L'Union européenne a appelé vendredi à un dialogue entre "toutes les parties" afin de renouer "avec les valeurs démocratiques".

L'Union africaine et la Communauté de développement de l'Afrique australe (SADC) ont prévu d'envoyer des missions d'enquête sur l'île et appelé au respect de la démocratie constitutionnelle.

- L'ex-président en fuite -

Les partisans d'Andry Rajoelina ont condamné le soutien de la Haute cour constitutionnelle au commandant du CAPSAT, le jugeant entaché d'illégalités procédurales.

Faute de recours possible légalement, une requête a tout de même été déposée auprès de la HCC, a indiqué à l'AFP sa conseillère Lova Rinel Rajaoarinelina. "C'est une requête pour avoir des explications sur chaque point, prouver que ce sont des institutions vérolées et donner des arguments juridiques aux médiateurs pour démontrer l'incohérence", explique-t-elle.

Les forces gouvernementales ont été accusées de répression violente contre les manifestants, avec au moins 22 morts et une centaines de blessé selon l'ONU, jusqu'à ce que le CAPSAT annonce le 11 octobre qu'il refuserait de tirer sur eux.

Cette mutinerie a marqué un tournant, l'unité ayant été célébrée par les protestataires qui espèrent désormais un rôle dans la nouvelle administration.

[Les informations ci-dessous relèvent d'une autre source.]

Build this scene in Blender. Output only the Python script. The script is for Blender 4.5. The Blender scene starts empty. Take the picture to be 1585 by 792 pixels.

Madagascar est la dernière de plusieurs anciennes colonies françaises passées sous contrôle militaire depuis 2020, après des coups d'État au Mali, au Burkina Faso, au Niger, au Gabon et en Guinée.

A Madagascar, il s'agit de la troisième transition militaire depuis son indépendance de la France en 1960, après les coups d'État de 1972 et 2009.

Le pays, situé au large du Mozambique, est un des plus pauvres au monde malgré une abondance de ressources naturelles et sa riche biodiversité attirant le tourisme.

Au moins 80% de ses 32 millions d'habitants vivent avec moins de 2,80 euros par jour, le seuil de pauvreté fixé par la Banque mondiale.

Andry Rajoelina est le troisième dirigeant malgache renversé à fuir le pays. Avant lui, Didier Ratsiraka était parti pour la France en 2002 après des violences post-électorales et Marc Ravalomanana s'était envolé pour l'Afrique du Sud en 2009.